Helena Sheehan
Helena Sheehan is a philosopher, historian and political activist over many decades. She is emeritus professor at Dublin City University in Ireland, where she has taught history of ideas and media studies. She is author of such books such as: Marxism and the Philosophy of Science: A Critical History (1987, 1993), Irish Television Drama: A Society and Its Stories (1987, 2001) and The Continuing Story of Irish Television Drama: The Time of the Tiger (2004). She has published many articles on politics, culture and philosophy. She has also been a talking head on the mass media and public lecturer on these topics.

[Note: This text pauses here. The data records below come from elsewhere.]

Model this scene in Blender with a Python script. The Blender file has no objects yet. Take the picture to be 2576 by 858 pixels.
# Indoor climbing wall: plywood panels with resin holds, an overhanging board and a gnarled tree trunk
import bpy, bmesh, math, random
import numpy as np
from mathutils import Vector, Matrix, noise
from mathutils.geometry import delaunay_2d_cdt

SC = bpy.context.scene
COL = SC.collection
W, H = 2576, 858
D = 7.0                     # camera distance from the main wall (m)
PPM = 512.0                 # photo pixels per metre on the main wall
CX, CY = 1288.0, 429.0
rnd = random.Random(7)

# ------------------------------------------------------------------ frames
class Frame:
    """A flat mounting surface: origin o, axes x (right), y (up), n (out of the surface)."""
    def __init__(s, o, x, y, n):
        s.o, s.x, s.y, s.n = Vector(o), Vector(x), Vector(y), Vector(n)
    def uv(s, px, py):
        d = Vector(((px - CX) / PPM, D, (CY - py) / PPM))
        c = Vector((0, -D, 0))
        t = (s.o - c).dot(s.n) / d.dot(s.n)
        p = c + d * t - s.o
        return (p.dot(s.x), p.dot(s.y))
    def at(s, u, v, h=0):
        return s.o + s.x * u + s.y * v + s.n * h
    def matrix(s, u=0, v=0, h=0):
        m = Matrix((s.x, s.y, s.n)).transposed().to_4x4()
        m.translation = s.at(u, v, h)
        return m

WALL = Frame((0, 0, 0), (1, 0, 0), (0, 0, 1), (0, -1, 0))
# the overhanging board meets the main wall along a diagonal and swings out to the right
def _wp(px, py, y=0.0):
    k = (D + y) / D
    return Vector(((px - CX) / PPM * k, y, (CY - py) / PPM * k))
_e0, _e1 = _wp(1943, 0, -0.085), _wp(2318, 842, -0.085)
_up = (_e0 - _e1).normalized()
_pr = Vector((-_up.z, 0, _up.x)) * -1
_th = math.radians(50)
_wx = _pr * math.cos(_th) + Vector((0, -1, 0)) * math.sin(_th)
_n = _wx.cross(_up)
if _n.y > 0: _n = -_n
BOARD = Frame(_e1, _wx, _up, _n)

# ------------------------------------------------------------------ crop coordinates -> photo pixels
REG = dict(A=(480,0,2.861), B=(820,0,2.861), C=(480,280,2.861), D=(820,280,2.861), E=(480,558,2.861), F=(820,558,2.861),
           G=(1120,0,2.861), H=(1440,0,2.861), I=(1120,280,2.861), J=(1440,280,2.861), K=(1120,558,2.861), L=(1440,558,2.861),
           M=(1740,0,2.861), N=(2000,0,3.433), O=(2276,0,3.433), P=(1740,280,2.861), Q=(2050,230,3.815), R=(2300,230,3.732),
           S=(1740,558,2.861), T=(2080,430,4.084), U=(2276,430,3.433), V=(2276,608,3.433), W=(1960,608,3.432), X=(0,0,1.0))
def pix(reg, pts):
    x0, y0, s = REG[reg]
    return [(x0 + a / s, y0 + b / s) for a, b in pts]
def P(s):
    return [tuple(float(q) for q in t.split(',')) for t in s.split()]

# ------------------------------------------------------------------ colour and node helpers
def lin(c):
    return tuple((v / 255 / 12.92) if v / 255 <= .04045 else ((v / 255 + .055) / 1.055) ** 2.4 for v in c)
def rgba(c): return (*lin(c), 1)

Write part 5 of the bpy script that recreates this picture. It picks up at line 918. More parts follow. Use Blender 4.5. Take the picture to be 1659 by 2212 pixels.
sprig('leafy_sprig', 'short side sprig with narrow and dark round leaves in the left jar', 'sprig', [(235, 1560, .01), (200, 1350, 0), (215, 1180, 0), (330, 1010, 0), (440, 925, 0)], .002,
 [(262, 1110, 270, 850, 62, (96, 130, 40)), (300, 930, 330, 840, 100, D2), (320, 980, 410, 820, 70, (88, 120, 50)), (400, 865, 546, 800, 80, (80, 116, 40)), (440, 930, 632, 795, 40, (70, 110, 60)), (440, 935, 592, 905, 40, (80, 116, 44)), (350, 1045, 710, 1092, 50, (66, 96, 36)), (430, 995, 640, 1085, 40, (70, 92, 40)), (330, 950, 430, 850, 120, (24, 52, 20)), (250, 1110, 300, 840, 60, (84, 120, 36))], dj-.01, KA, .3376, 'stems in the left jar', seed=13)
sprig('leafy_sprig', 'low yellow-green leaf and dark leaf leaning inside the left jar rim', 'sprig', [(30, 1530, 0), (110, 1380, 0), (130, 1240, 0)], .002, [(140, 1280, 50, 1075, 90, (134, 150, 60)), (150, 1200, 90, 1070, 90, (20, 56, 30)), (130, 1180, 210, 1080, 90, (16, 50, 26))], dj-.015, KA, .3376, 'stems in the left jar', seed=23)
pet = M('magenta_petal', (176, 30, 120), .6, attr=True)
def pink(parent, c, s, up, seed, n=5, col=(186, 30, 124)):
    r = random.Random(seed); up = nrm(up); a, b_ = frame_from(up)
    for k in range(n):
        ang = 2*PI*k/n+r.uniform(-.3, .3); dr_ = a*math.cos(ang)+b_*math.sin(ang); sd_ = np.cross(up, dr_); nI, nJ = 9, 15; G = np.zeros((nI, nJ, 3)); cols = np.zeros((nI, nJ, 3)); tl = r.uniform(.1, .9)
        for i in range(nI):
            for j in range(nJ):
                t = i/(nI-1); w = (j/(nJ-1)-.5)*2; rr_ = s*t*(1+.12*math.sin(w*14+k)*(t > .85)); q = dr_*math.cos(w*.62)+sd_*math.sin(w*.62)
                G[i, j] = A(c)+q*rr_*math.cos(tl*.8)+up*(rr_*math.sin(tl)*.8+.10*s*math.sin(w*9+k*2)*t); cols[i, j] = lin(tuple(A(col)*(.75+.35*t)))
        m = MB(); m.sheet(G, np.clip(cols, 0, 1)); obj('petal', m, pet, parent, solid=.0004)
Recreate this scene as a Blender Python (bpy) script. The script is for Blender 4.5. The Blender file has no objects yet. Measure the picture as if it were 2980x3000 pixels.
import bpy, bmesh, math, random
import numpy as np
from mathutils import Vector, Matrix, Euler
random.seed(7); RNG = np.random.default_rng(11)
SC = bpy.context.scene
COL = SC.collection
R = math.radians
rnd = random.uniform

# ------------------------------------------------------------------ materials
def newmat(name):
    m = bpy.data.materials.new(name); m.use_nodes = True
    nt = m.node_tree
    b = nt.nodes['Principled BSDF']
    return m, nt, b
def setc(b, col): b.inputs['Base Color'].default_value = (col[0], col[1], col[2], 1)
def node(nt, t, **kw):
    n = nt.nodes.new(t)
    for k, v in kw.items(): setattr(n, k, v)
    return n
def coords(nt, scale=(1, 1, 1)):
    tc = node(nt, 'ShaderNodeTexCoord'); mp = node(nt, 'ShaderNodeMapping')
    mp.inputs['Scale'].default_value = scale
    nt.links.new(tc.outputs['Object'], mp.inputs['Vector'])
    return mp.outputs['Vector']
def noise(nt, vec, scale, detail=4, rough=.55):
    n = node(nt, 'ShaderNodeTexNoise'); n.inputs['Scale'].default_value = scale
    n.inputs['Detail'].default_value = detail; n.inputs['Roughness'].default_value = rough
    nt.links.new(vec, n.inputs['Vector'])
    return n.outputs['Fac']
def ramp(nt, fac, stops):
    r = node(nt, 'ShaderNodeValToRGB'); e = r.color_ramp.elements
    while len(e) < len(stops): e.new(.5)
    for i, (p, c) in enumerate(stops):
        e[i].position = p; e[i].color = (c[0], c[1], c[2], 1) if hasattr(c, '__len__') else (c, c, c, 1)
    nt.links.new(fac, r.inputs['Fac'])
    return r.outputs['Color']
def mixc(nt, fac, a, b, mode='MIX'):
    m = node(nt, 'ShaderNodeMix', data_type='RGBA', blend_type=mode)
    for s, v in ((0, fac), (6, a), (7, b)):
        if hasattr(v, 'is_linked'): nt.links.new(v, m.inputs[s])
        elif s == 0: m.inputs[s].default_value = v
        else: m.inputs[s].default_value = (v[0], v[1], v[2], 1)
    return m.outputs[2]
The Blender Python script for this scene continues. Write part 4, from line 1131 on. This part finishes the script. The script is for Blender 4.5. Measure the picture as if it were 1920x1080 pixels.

These days she actively participates in social media discussion of such topics.
She was born in the USA and entered the convent after high school. She questioned all her received views and became an atheist and a communist. She was awarded her PhD in philosophy at Trinity College Dublin, but also studied at the International Lenin School during that time. She has been active in left politics since the 1960s, starting with the US new left and moving to the European old left, belonging to national liberation movements as well as social democratic and communist parties. Her academic and political activities have taken her to the USSR and Eastern Europe, Western Europe, South Africa, Cuba and Mexico.
Her book on Greece entitled The Syriza Wave traces her engagement with the Greek left from 2012 to 2016, focusing on the rise and fall of Syriza. It combines travelogue and theory, experience and reflection. It is also a comparative analysis of the crisis in Greece and Ireland. It will be published by Monthly Review Press in 2016. She is currently writing a book called Navigating the Zeitgeist, striving for something more than memoir, aiming to produce a work of intellectual, social and political history within a narrative frame of autobiography, encompassing the cold war, catholicism, academe, the new left, feminism, socialism, marxism, postmodernism, the downfall of socialism in Eastern Europe, the neoliberalisation of universities, post-apartheid South Africa, the economic crisis, the occupy movement, the reconfiguration of European left and whatever might yet happen.